The City of New York and six Housing Development Fund Corporations (HDFCs;  together, plaintiff HDFCs), each of which owns at least one residential building that was converted from City ownership to cooperative ownership pursuant to Private Housing Finance Law article XI, through the City's Tenant Interim Lease Program, seek to enforce a Replacement Reserve Agreement (the RRA) against defendants, HDFCs whose converted buildings contain commercial rental space.  The RRA requires defendants to contribute a portion of their commercial rental income—as much as 80% of that income beginning in the sixth year of the 30–year term of the RRA—to a replacement reserve account for the benefit of all the HDFCs.

Plaintiff HDFCs, defendants, and another, nonparty, HDFC are residential cooperatives on the Upper West Side that were part of a group of 14 City-owned apartment buildings that were jointly managed and renovated through the City's Department of Housing Preservation and Development's (HPD) Mutual Housing Association and were converted to residential cooperatives between 2003 and 2004.  The HDFCs were required by HPD to execute the RRA as a condition of closing on the purchases of their respective buildings.

Summary judgment in plaintiffs' favor on the breach of contract cause of action is precluded by issues of fact.  The Subscription Agreement and other conversion materials provided to the tenants did not refer to the RRA. Given the effect that the loss of a substantial portion of their commercial rental income would surely have on defendants' finances, a trier of fact could find that this was a material omission, i.e., that there was “a substantial likelihood that, under all the circumstances, the omitted fact would have assumed actual significance in the deliberations of the reasonable [tenant]” (State of New York v.
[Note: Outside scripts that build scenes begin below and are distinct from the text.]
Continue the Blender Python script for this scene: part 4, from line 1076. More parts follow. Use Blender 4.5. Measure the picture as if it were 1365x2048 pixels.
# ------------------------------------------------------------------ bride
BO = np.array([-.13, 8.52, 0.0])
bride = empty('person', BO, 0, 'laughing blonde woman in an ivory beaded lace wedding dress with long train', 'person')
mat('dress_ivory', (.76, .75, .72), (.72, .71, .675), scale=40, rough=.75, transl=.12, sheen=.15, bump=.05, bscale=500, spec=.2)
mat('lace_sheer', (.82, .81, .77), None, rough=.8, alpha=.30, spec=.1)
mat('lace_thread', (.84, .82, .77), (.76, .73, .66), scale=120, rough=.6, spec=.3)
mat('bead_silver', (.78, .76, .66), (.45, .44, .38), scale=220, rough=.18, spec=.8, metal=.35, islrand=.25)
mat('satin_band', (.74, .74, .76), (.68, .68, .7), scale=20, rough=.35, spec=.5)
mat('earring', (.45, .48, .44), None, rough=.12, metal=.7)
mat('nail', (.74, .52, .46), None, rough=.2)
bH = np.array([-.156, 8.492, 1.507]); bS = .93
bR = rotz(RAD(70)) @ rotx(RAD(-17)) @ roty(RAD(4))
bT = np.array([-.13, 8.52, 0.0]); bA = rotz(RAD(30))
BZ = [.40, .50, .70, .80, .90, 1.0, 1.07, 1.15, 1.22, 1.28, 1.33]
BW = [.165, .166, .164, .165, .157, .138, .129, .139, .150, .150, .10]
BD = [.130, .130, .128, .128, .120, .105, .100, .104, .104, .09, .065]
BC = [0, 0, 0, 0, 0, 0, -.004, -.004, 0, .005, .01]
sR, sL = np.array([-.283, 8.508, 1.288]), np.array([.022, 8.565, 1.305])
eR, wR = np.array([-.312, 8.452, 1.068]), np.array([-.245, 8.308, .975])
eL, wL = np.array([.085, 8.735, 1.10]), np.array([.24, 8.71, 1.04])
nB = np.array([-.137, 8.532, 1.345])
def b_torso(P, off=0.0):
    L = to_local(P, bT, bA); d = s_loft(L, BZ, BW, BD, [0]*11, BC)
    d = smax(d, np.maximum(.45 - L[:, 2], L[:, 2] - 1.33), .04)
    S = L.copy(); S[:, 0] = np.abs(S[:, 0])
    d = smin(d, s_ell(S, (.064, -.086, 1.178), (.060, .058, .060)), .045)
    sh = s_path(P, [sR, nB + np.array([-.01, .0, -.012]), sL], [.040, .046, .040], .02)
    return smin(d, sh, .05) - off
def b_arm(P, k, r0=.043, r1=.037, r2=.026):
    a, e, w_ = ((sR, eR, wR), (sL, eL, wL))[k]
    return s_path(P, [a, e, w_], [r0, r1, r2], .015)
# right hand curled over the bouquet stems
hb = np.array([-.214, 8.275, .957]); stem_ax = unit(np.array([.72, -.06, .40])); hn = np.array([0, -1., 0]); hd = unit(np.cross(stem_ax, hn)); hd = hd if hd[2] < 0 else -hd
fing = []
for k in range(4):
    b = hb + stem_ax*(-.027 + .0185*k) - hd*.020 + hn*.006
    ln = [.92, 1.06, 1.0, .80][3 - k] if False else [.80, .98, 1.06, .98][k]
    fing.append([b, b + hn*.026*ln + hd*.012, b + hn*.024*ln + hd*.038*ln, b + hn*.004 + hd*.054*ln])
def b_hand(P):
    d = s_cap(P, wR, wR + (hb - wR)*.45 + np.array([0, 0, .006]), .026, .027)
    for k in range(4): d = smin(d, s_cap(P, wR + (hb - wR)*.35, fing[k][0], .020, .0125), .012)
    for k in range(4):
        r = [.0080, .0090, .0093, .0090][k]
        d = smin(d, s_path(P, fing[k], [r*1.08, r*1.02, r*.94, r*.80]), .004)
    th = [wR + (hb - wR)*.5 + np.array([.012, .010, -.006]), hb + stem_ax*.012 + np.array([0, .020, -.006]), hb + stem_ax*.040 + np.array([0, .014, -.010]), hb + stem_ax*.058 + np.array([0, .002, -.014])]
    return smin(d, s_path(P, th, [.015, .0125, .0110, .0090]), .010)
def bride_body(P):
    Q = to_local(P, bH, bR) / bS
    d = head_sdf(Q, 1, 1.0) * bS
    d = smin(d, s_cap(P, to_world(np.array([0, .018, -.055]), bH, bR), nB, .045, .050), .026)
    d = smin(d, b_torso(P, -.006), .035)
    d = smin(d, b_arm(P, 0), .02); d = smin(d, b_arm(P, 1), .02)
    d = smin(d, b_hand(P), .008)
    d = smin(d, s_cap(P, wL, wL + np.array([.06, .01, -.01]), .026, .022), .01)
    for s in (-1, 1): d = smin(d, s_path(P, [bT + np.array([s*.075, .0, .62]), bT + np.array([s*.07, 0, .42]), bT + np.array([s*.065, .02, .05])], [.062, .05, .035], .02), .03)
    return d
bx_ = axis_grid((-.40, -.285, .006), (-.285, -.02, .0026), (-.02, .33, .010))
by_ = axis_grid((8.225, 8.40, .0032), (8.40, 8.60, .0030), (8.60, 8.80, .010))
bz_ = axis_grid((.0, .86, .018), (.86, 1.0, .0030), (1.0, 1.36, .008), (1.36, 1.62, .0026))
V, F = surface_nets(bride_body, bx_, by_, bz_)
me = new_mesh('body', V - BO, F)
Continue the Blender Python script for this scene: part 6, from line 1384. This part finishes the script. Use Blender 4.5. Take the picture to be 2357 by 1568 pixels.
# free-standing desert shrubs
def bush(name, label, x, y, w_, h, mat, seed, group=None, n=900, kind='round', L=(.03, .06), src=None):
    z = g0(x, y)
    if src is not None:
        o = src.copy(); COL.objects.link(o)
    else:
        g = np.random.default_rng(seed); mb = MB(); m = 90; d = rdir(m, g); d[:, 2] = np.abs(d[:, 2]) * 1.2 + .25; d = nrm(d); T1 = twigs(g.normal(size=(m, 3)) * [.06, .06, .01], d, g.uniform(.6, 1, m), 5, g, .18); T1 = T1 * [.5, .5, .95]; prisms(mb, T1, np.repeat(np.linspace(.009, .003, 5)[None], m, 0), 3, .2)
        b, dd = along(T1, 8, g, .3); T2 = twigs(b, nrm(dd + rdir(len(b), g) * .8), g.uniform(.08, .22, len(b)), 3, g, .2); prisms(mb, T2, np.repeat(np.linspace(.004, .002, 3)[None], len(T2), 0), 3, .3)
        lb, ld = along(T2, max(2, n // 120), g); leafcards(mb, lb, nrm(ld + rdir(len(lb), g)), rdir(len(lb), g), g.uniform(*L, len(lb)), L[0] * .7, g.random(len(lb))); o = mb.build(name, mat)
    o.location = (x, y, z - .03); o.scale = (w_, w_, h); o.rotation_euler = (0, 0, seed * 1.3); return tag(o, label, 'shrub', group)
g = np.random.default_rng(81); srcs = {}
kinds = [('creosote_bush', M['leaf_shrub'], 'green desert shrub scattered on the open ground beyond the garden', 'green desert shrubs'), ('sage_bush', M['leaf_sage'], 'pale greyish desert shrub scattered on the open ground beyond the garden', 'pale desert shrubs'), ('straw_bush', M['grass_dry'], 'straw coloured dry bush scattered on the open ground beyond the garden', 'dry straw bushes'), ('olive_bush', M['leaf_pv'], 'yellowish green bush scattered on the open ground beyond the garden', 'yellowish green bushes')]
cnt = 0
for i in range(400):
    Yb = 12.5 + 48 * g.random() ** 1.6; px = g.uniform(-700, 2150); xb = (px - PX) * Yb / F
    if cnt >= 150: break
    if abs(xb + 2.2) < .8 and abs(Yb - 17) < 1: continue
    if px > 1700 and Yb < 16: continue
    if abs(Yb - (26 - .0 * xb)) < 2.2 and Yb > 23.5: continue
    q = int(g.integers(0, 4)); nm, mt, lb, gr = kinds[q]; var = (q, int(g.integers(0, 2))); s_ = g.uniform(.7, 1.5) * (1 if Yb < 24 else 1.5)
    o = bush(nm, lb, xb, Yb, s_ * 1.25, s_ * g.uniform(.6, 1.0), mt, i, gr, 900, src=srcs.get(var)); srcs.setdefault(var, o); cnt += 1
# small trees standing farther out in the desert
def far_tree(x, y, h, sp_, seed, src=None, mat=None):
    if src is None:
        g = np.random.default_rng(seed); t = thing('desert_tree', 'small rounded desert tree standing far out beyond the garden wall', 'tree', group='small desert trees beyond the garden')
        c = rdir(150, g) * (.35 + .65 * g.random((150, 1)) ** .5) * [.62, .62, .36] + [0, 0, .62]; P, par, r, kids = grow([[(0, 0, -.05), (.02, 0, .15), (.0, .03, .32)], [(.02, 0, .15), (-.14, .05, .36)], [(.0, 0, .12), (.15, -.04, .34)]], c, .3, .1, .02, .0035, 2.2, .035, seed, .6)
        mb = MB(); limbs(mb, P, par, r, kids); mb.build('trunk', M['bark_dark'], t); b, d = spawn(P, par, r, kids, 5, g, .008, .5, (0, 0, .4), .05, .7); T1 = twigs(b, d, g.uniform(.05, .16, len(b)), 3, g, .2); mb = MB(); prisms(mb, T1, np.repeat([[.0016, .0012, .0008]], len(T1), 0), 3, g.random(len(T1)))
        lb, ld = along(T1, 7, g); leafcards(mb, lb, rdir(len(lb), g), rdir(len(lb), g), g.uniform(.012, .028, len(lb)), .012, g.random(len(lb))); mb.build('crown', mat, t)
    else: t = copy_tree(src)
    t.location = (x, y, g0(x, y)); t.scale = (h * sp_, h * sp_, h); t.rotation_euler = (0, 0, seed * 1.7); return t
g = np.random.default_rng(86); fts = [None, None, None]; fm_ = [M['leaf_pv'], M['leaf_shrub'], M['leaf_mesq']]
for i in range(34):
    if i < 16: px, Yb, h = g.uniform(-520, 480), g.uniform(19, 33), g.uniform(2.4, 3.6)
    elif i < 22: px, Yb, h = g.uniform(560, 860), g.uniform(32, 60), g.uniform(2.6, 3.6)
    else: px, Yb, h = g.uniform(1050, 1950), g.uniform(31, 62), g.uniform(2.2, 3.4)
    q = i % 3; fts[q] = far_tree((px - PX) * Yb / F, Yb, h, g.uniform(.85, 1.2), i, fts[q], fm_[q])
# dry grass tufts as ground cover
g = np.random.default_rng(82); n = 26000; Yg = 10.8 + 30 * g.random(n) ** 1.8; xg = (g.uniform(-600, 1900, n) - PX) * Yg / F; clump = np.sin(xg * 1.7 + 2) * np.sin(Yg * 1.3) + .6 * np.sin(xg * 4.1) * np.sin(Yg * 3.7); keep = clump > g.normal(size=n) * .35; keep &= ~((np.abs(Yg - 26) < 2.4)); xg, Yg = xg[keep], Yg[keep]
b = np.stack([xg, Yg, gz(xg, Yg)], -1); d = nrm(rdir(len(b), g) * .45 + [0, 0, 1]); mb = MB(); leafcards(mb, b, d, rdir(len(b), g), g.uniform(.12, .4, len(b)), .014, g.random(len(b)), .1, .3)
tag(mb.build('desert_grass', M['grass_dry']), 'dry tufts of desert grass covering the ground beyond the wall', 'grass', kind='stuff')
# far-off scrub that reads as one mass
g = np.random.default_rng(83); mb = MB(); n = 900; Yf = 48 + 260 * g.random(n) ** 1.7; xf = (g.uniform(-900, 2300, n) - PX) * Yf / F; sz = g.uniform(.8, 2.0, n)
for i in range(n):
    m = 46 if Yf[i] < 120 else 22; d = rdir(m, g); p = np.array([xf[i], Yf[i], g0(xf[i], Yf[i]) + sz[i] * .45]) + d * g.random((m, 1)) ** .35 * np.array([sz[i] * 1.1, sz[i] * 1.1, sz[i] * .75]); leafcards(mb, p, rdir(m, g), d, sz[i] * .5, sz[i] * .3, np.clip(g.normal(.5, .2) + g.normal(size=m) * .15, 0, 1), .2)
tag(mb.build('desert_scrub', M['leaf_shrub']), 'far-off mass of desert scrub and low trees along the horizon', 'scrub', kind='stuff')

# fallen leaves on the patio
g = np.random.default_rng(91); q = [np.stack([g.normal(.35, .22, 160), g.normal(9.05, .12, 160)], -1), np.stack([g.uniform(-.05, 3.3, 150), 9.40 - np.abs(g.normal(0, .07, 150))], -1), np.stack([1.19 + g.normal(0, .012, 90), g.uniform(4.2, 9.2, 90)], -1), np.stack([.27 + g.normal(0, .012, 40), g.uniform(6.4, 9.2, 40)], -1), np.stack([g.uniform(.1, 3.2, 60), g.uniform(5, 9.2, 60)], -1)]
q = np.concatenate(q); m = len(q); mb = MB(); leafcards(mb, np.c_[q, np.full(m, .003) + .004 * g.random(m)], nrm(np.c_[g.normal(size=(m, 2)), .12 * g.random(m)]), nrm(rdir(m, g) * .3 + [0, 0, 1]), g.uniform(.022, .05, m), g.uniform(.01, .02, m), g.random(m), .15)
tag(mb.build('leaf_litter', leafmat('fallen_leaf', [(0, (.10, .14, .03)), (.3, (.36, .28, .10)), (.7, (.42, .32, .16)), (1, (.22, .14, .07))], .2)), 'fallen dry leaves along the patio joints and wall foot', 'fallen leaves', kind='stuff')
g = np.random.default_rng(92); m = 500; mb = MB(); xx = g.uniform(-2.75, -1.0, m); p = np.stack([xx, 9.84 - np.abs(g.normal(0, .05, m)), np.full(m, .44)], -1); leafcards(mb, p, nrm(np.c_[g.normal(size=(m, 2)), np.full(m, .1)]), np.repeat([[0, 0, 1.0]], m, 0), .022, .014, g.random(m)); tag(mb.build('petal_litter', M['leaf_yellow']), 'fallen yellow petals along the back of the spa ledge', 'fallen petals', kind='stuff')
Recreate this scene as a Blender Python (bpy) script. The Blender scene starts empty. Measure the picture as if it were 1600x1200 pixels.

Rachmani Corp., 71 N.Y.2d 718, 726 [1988] [internal quotation marks omitted];  see also 2 Fifth Ave. Tenants Assn. v Abrams, 183 A.D.2d 577 [1st Dept 1992] ).

Defendants' argument that HPD did not have the authority to condition the sales on execution of the RRA, however, is unsupported.  General Municipal Law § 695 allows a municipality to dispose of real property, under the Urban Development Action Area Act, where, inter alia, “all ․ essential terms and conditions of such sale ․ [are] included in the notice published by the agency” (id. § 695[b][2] ).  While the RRA may have been a material term to the tenants of the affected buildings, it was not an “essential term[ ] and condition[ ]” that had to be disclosed to obtain municipal approval for the sale (see id. § 694).

Nor does the RRA violate the statutory prohibition against allowing the income of an HDFC to inure to the benefit of others (Private Housing Finance Law § 573[3][b] ).  A portion of defendants' commercial rental income to be paid into a reserve account, in satisfaction of a contractual obligation entered into as a condition of closing, would constitute a corporate expense.

Plaintiffs did not, by their inaction, waive their right to enforce the RRA (see Courtney–Clarke v. Rizzoli Intl. Publs., 251 A.D.2d 13 [1st Dept 1998] ).  The motion court providently exercised its discretion in compelling financial disclosure.